The guarantors could be absolute third parties or directors of an industrial company. However, in both cases it would be the guarantors, whether third parties or directors, who would be affected personally ; and we see no reason to interpret the Section in such a manner that apart from the properties of the industrial company, the Legislature intended to protect the personal interest of the guarantors as proceedings against guarantors and their personal properties would not affect the revival of the industrial company in any manner whatsoever. In the circumstances the words “of any guarantee in respect of any loans, or advance granted to the industrial company” in the context will have to be read the guarantee given by the industrial company itself and none-else.” 7. He further cited another case, i.e., K.S.L. and Industries Ltd. v. Arihant Threads Ltd. and others, 2009 (1) DRTC 1 (SC), in which the Hon’ble Supreme Court has held that the provisions of Recovery of Debts Due to Banks and Financial Institutions Act, 1993 should be given priority and primacy over S.I.C.A. The relevant paragraph 67 is reproduced hereunder : “67. Applying the above tests in the instance case, to me, it is crystal clear that the provisions of R.D.D.B.F.I. Act should be given priority and primacy over S.I.C.A. I may concede that both the Acts are ‘special Acts’ in the sense that they have been enacted for a specific purpose and object in view. Whereas S.I.C.A. has been enacted in the public interest with a view to securing the timely detection of sick or potentially sick companies owning industrial undertakings, the speedy determination by a Board of experts of the preventive, ameliorative, remedial and other measures which need to be taken with respect to such companies and the expeditious enforcement of the measures so determined and for matters connected therewith or incidental thereto, R.D.D.B.F.I. Act has been enacted to secure and protect public revenue and for expeditious adjudication and recovery of debts due to banks and financial institutions. R.D.D.B.F.I. Act is subsequent Act in the point of time being R.D.D.B.F.I. Act. It must, therefore, be presumed even in absence of any specific provision in the R.D.D.B.F.I. Act that Parliament was aware of all statutes which had been enacted prior to R.D.D.B.F.I. Act including S.I.C.A. of 1985.
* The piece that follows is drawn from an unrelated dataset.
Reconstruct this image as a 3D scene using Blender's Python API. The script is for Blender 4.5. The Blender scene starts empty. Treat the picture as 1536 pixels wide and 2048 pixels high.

R.D.D.B.F.I. Act is subsequent Act in the point of time being R.D.D.B.F.I. Act. It must, therefore, be presumed even in absence of any specific provision in the R.D.D.B.F.I. Act that Parliament was aware of all statutes which had been enacted prior to R.D.D.B.F.I. Act including S.I.C.A. of 1985. In spite of that, in sub-section (1) of Section 34 of the R.D.D.B.F.I. Act, non-obstante clause has been inserted so as to ensure expeditious adjudication and recovery of debts due to banks and financial institutions.” 8. On the strength of the aforesaid judgments, he submits that since the proceeding has been initiated under R.D.D.B.F.I. Act, 1993, Section 22 of the S.I.C.A. Act shall have no application in the matter. 9. Thus, the question for determination is whether the provisions of R.D.D.B.F.I. Act will prevail over S.I.C.A. and secondly whether under Section 22 of the S.I.C.A. Act guarantors are also protected alongwith main creditor. So far as the first question is concerned, in the case of K.S.L. and Industries Ltd. (supra) the Hon’ble Supreme Court has clearly held that it is the R.D.D.B.F.I. Act which shall be given priority and primacy over S.I.C.A. Act. Accordingly the proceeding of S.I.C.A. Act shall have no effect upon the proceeding initiated under R.D.D.B.F.I. Act, 1993. In the case of Madalsa International Ltd. (supra), the Bombay High Court has clearly held that “We see no reason to interpret the section in such a manner that apart from the properties of the industrial company, the Legislature intended to protect the personal interest of the guarantors as proceedings against guarantors and their personal properties would not affect the revival of the industrial company in any manner whatsoever. In the circumstances the words “of any guarantee in respect of any loans, or advance granted to the industrial company” in the context will have to be read the guarantee given by the industrial company itself and none- else.” Thus, there is no reason to take a view otherwise. Accordingly, I am of the view that under Section 22 of the S.I.C.A. Act the guarantors have no protection against the execution proceedings and thus the second question is answered accordingly. 10. In this manner, I do not find any error in the order impugned dated 11.11.2008, passed by the Debts Recovery Appellate Tribunal, Allahabad, contained as Annexure-1, to the writ petition. In the result, the writ petition is dismissed.